In Jesus’ teaching, mustard seed imagery pictures something tiny that becomes surprisingly significant. It is used to illustrate the growth of God’s kingdom and the reality of faith that relies on God.
Mustard appears in Jesus’ teaching chiefly as an image drawn from ordinary life. The mustard seed was proverbially small, so Christ used it to make memorable comparisons. In the parable of the mustard seed, the image highlights how God’s kingdom may begin in ways that seem unimpressive yet grow according to God’s purpose into something much greater. In other sayings, Jesus speaks of faith like a mustard seed to show that true faith, even when small, is not useless because its strength lies in the God to whom it looks. The term is therefore best treated as a biblical symbol of small beginnings, notable growth, and the real efficacy of faith grounded in God, while avoiding overreading the figure beyond the specific point made in each passage.
Jesus uses mustard seed imagery in Synoptic Gospel teaching. In the parables, the image stresses the contrast between a tiny beginning and a large result. In the faith sayings, it stresses that even seemingly small faith can be effective when directed toward God.
Mustard seeds were a familiar proverbially small object in the ancient Near East, and mustard plants could grow into large shrubs. Jesus draws on everyday observation rather than technical botany. The exact species is less important than the ordinary picture of dramatic growth from a tiny start.
In Jewish speech and teaching, tiny seeds could serve as a vivid way to describe what was very small. Jesus uses that familiar kind of comparison to make his point in a memorable, concrete way.
Greek uses σίναπι (sinapi), meaning mustard, in the Gospel sayings and parables. The image functions proverbially for something very small, not as a botanical claim meant to settle size comparisons.

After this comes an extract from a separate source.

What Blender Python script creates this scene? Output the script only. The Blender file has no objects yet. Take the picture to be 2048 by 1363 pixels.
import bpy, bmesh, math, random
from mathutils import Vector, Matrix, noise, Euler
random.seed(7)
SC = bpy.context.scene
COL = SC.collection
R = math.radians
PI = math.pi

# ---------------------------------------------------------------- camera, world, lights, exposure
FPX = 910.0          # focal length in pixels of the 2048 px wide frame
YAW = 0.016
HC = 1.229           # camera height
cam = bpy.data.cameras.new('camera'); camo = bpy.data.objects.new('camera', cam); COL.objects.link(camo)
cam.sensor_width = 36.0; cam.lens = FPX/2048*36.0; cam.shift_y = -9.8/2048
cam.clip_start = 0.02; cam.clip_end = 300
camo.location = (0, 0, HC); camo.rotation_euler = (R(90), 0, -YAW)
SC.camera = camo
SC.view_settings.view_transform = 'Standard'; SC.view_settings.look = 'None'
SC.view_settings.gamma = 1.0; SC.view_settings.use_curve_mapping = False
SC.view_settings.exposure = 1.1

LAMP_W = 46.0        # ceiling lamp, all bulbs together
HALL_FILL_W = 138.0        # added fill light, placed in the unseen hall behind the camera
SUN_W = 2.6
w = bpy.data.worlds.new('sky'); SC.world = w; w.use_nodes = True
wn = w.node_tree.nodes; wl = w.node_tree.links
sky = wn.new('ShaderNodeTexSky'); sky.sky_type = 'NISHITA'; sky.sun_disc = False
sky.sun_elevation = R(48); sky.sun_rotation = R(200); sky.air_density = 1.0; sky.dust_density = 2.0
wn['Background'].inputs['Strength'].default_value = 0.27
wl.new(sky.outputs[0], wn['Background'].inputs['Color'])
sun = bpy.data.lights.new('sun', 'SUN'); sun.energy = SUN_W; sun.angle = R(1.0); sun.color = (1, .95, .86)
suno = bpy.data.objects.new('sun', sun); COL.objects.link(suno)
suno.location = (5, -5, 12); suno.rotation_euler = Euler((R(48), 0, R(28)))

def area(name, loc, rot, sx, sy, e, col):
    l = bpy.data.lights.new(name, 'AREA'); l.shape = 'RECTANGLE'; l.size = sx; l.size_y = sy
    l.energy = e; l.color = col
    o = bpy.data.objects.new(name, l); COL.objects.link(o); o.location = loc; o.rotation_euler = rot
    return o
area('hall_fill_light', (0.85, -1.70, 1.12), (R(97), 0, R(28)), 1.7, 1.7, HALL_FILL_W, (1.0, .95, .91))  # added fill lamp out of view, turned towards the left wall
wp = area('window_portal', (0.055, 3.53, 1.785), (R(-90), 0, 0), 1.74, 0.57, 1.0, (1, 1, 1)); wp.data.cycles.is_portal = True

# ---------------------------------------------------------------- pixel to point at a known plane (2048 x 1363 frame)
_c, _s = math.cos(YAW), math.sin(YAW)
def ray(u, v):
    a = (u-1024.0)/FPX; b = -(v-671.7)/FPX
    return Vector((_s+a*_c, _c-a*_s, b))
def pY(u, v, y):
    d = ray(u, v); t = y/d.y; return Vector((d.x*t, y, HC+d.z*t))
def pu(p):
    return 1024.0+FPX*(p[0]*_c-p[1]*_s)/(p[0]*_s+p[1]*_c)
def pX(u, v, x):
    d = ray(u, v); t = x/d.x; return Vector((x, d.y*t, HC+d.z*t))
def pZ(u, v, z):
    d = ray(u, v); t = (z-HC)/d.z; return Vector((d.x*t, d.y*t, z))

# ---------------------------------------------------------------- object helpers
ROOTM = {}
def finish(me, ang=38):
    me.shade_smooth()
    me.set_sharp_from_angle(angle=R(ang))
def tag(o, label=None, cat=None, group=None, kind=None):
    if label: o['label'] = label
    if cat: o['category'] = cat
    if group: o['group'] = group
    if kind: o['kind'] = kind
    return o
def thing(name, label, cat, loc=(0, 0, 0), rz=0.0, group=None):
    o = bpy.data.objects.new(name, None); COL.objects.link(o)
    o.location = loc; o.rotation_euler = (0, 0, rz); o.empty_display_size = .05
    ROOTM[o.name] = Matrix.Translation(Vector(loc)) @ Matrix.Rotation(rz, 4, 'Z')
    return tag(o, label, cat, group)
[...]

Mustard imagery underscores that God often works through humble beginnings and surprising growth. In the kingdom parable, the focus is on divine increase rather than human spectacle. In the faith sayings, the value of faith lies in its object—God—rather than in the believer’s subjective sense of strength.
The symbol contrasts appearance and outcome: what is small at the start can become great by divine agency. It also distinguishes quantity from efficacy: even little faith can be real faith if it rests on a great God.
Do not press the image into a detailed allegory, and do not turn it into a strict botanical argument about the smallest seed on earth. The point in each passage is limited and specific: small beginnings, surprising growth, and God-centered trust.
Most orthodox interpreters take the mustard seed as a figure of smallness and growth. Some debates focus on the parable’s emphasis on kingdom expansion versus the mixed conditions of the present age, but the core point of remarkable growth remains clear.
The image does not teach that faith has power in itself apart from God, nor does it require a particular eschatological system to be meaningful. Its main doctrinal force is God’s ability to bring great results from small beginnings.
Believers should not despise small starts, ordinary obedience, or modest acts of trust. Jesus’ use of mustard imagery encourages patience, perseverance, and confidence that God can multiply faithful beginnings.